Sunday, January 17, 2010

slumdog millinaire


two weeks ago, i watched this movie, slumdog millionaire. To be honest, i had no expectations whatsoever about the movie , basically because of some unpleasant previous experiences with Indian movies of which i am not a fan. however, i must admit that this movie is one remarkable journey that each one of us should live. India has always amazed me with the diversityof culture and identities it contains. yet i was always sad to learn about the high poverty rates, about the clashes between Muslims and Hindus and other disappointing sides of the life there
the narrative is told in a very refined cinematic style that opens doors of the unknown to you.

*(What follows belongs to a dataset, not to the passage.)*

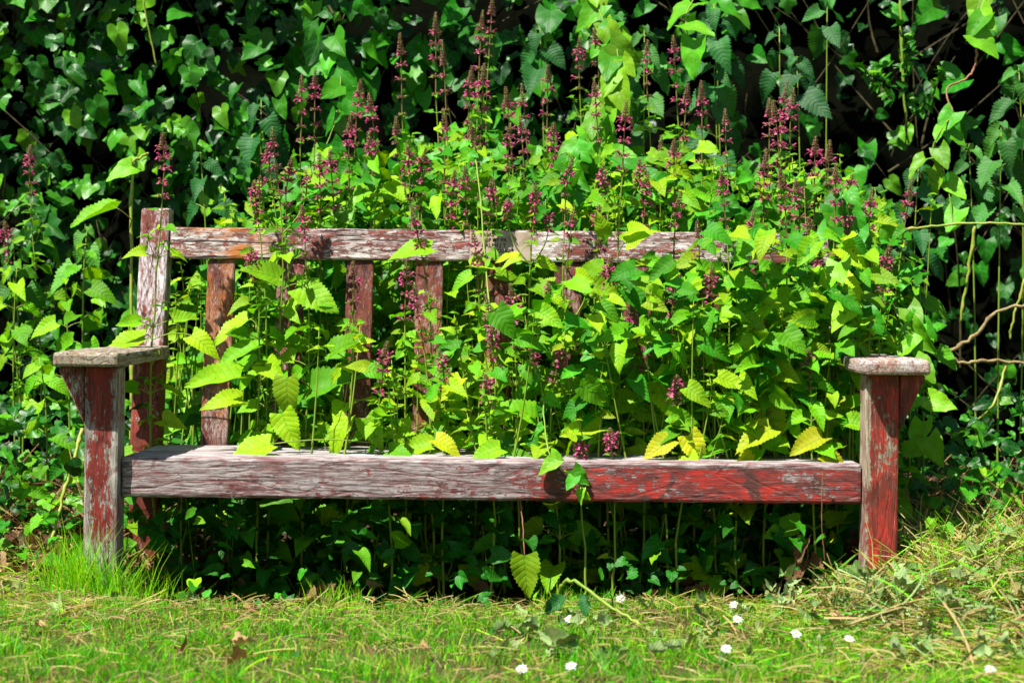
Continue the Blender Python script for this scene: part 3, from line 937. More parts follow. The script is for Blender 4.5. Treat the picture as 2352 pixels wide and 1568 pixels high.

Questions are indeed answered , but not the questions related to the program. as a matter of fact, the questions that are answered are the ones about us, the human nature , and about who we are by the end of day. these answers, despite being rather primitive, give more insight about life, humanity, and most importantly about the other whom we
tend to forget about

Saturday, January 9, 2010

i woke up this morning feeling terrible, i had enough of what is going on. i have been acting like a defeated soul lately , and i am done with that.

Friday, January 8, 2010

more freedom

the bus staggered through the sleepy streets of the city. i hate this ride as much as i love it. i enjoy the fresh sensation that the morning offers, but i fear the promises that the daylight seems to break... each morning, we lose an infinite particle of a finite existence. those who embrace such a loss,i salute you for the brave attempt to recapture what has been lost
today was yet another day added to a bunch of days that seem to pass unnoticed. i woke up on the faint sound of the alarm clock begging me to turn it off before it is muted by the loss of energy, but i refused to answer this urgent call. instead, i raised the volume to enjoy that momentary moment of awakening which was the fruit of a conflict that i started with my alarm clock, the one i refused to obey out of submission rather than rebellion against the fleeing time. the bus was not delight today. for some reason, there was some air of tediousness that spread its wings over me. at school, i wandered or rather sleepwalked around the place. all the faces are strange, and nothing appeals to me...
the day is over. here i am. i left out a major part of the events that i will be referring to in the coming post due to the sensitivity of the issue and to the fact that i am too sleepy at the moment to write about it.